What to produce:
Look through the data below. Collect every line where the word "that" occurs.
[Begin Supplied records]
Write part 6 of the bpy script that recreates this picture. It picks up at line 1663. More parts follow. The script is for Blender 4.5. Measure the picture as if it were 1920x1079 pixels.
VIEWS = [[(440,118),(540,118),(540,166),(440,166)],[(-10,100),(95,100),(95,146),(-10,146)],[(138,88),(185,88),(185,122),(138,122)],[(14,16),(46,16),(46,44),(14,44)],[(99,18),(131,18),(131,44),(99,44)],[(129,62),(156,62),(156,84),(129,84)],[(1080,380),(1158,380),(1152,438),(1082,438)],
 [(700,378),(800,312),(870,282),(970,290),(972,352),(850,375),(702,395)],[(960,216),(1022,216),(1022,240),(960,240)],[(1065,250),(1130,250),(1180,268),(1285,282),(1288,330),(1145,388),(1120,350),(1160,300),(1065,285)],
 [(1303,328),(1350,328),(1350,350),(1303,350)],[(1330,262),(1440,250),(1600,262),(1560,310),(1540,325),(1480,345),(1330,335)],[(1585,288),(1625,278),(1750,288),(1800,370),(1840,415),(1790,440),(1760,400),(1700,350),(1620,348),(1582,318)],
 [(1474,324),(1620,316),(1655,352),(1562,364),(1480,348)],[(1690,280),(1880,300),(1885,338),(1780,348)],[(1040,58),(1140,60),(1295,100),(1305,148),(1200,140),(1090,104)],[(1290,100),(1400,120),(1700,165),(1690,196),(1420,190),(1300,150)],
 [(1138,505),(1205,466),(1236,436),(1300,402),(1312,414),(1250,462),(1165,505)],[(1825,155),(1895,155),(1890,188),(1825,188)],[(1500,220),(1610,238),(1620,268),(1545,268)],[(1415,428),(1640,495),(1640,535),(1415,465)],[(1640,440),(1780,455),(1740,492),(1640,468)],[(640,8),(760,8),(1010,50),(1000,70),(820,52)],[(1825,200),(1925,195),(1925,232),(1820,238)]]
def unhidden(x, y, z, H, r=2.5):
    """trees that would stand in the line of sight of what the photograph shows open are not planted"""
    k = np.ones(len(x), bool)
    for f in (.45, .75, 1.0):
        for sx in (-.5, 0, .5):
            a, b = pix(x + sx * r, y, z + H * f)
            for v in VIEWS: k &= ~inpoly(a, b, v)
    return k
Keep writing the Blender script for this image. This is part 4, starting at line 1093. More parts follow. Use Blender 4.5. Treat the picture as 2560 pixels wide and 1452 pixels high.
[End Supplied records]
Problem solution:
Write part 6 of the bpy script that recreates this picture. It picks up at line 1663. More parts follow. The script is for Blender 4.5. Measure the picture as if it were 1920x1079 pixels.
    """trees that would stand in the line of sight of what the photograph shows open are not planted"""